Trigonometry HELP rationalizing a denominator and special triangles:?

Question

Could someone post the answer to these problems and show how to do them please.... I don't have a clue about finding the missing sides.... help

http://www.mathhelpforum.com/math-help/trigonometry/24849-rationalizing-denominator.html

Answer 1

30/60/90 and 45/45/90 right triangles are very common, and it is handy to know the RATIO of the three sides of each triangle. For the 45/45/90 right triangles, the ratio is 1:1 for the two sides of the right angle, and the hypotenuse is sqrt(2) times either side. So if you recognize that you have such a triangle and know ANY side, you can find the others by remembering this ratio. The math may be a bit tricky. Try the last problem. The hypotenuse is 6. So for the other sides to have the ratio of 1 to sqrt(2), you can make a proportion. Call x the length of either side. Then
x/1 = 6/sqrt(2). To clear the denominator of the square root term, we mult BOTH numerator and denominator by sqrt(2) and now x= 6 sqrt(2) /2 or 3sqrt(2). With this you should be able to handle the other 2 45/45/90 triangles.

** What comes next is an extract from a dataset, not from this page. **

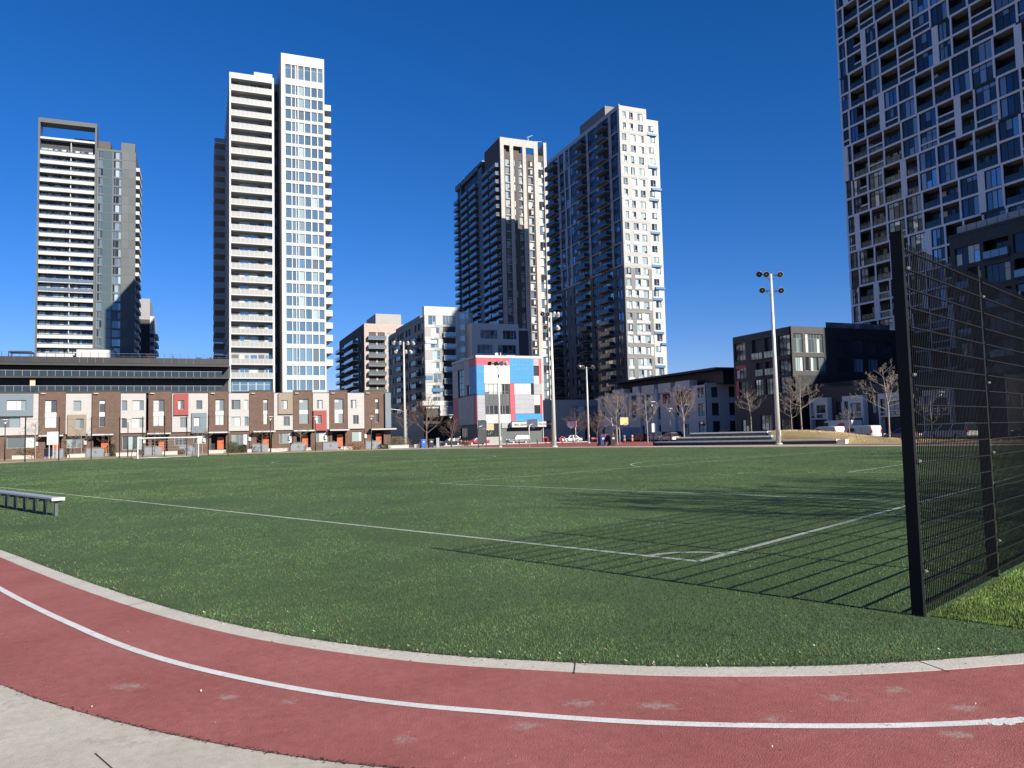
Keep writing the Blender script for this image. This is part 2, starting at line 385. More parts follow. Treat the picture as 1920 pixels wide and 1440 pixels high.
M_COURT = ground_mat('red_court_surface', (0.26, 0.085, 0.08), (0.31, 0.105, 0.09), 0.15)
M_ASPH = ground_mat('asphalt', (0.05, 0.05, 0.052), (0.07, 0.07, 0.072), 0.4)
M_TURF = ground_mat('green_turf', (0.058, 0.098, 0.038), (0.075, 0.122, 0.048), 0.35, amt=0.9, bs=45, bump=1.0, spk=((0.30, 0.30, 0.22), 7, 0.03, 0.12))
M_LAWN = ground_mat('winter_lawn', (0.30, 0.215, 0.11), (0.38, 0.28, 0.15), 0.5, amt=0.8, bs=14, bump=1.0)
M_PAINT = ground_mat('white_line_paint', (0.60, 0.60, 0.57), (0.70, 0.69, 0.66), 1.5, amt=0.9, bump=0.4, bs=60, stain=((0.34, 0.16, 0.14), 5.0, 0.60))
M_TPAINT = ground_mat('turf_line_white', (0.36, 0.40, 0.34), (0.48, 0.52, 0.45), 2.0, amt=1.0, bump=0.8, bs=40, stain=((0.10, 0.15, 0.08), 3.0, 0.56))
M_TRED = ground_mat('turf_line_red', (0.11, 0.045, 0.03), (0.13, 0.06, 0.035), 1.0)

def sheet(name, pts, z, m, kind='structure'):
    mb = MB(); mb.face([(x, y, z) for x, y in pts]); return tag(mb.build(name, m), kind=kind)
sheet('ground', [(-1500, -1500), (1500, -1500), (1500, 1500), (-1500, 1500)], 0.0, M_CITY)
sheet('pavement', [(-80, 128), (20, 128), (30, 96), (58, 60), (72, 60), (76.5, 100), (80.5, 142.5), (-80, 142.5)], 0.002, M_PAVE)
sheet('lawn', [(-75, 60), (-30, 60), (-6, 90), (12, 106), (26, 118), (30, 131.3), (-75, 131.3)], 0.004, M_LAWN)
sheet('court', [(40.5, 129), (72, 150), (80, 112), (52, 80), (42, 101)], 0.004, M_COURT)
sheet('road', [(-80, 142.6), (80.5, 143), (80.5, 152), (-80, 152)], 0.006, M_ASPH)
sheet('cross_street', [(72, -60), (84.5, -60), (84.5, 142.9), (79, 142.9), (76.5, 100)], 0.006, M_ASPH)
ring('track_path', 2.02, 5.0, 0.008, M_CONC, lambda i: 25 * 8 < i < 44 * 8 or 20 * 8 < i)
near = lambda i: i < 16 * 8 or i > 37 * 8
ring('concrete_walk', 2.0, 9.0, 0.009, M_CONC, near)
ring('track', 0.2, 2.0, 0.012, M_TRACK)
ring('kerb', 0.0, 0.22, 0.0145, M_KERB, z0=-0.02)
sheet('turf', [tuple(p) for p in EDGE], 0.016, M_TURF)
# lane line on the near bend, worn out at its right end
fa_ = (EDGE - np.array(C0)) @ np.array(TD); LK = np.interp(fa_, [-3.5, -1, .3, 3, 7, 11], [1.17, 1.11, 1.05, .92, .84, .80])
A, B = EDGE + NRM * (LK - .037)[:, None], EDGE + NRM * (LK + .037)[:, None]; mb = MB(); i0 = int(14.2 * 8)
idx = [i % len(EDGE) for i in range(30 * 8, 39 * 8)] + list(range(0, int(10.4 * 8)))
for a_, b_ in zip(idx[:-1], idx[1:]): mb.face([(*A[a_], 0.016), (*A[b_], 0.016), (*B[b_], 0.016), (*B[a_], 0.016)])
rg = random.Random(6); e_ = idx[-1]
for q_ in range(60):
    u = .03 + rg.random() ** 1.6 * .5; k_ = LK[e_] + rg.uniform(-.036, .036); p_ = EDGE[e_] + NRM[e_] * k_; t_ = tg[e_] * (1 if (EDGE[e_] - EDGE[e_ - 3]) @ tg[e_] > 0 else -1); p_ = p_ + t_ * u; r_ = rg.uniform(.006, .028)
    mb.face([(p_[0] + r_ * math.cos(a_) * 1.5, p_[1] + r_ * math.sin(a_), 0.0132 + q_ * .00004) for a_ in np.linspace(0, 5.2, 6)])
tag(mb.build('lane_line', M_PAINT), kind='structure')
# joints: expansion gaps in the kerb and one cut across the walk
GAP = mat('joint_dirt', (0.03, 0.027, 0.022), 0.95)
mb = MB()
for a0, b0, a1, b1 in [(3.55, -5.72, 3.5, -5.98), (-1.55, -4.55, -1.72, -4.78), (-3.5, -2.95, -3.75, -3.1), (8.9, -5.55, 8.9, -5.8)]:
    p, q = Vector(FP(a0, b0)), Vector(FP(a1, b1)); d = (q - p).normalized(); s_ = Vector((-d.y, d.x)) * 0.0045
    mb.face([(*(p + s_), 0.0165), (*(q + s_), 0.0165), (*(q - s_), 0.0165), (*(p - s_), 0.0165)])
for p, q in [((-0.55, 5.05), (0.05, 3.6))]:
    p, q = Vector(p), Vector(q); d = (q - p).normalized(); s_ = Vector((-d.y, d.x)) * 0.0032
    mb.face([(*(p + s_), 0.013), (*(q + s_), 0.013), (*(q - s_), 0.013), (*(p - s_), 0.013)])
tag(mb.build('pavement_joint', GAP), kind='structure')
# ragged crumbs of dirt along the outer edge of the track and the inner kerb edge
mb = MB(); rg = random.Random(3)
for k, zz, n_ in ((2.0, 0.016, 2600), (-0.02, 0.022, 4200)):
    P_ = offs(k)
    for _ in range(n_):
        i = rg.choice(list(range(0, 100)) + list(range(300, 311))); t = rg.random(); j = (i + 1) % len(EDGE)
        x, y = P_[i] * (1 - t) + P_[j] * t; q = rg.gauss(0, 0.013 if k > 0 else .03); x += NRM[i][0] * q; y += NRM[i][1] * q
        r_ = rg.uniform(0.002, 0.010); a = rg.random() * 6.3
        mb.face([(x + r_ * math.cos(a + t_), y + r_ * math.sin(a + t_), zz + rg.uniform(-0.001, 0.001)) for t_ in (0, 2.2, 4.1)])
tag(mb.build('edge_dirt', GAP), kind='stuff')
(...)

With the 30/60/90 triangle, the ratios are
for the side OPPOSITE the 30 degree angle (the shortest side) =1
for the side OPPOSITE the 60 degree angle (the other non-hypotenuse side)= sqrt(3)
for the hypotenuse=2.
For the three problems, this is really all you need to do them. For example, in problem 3, we have that the hypotenuse is 6. From the discussion, the "short" side is 3, and the side opposite the 60 degree angle is 3sqrt(3).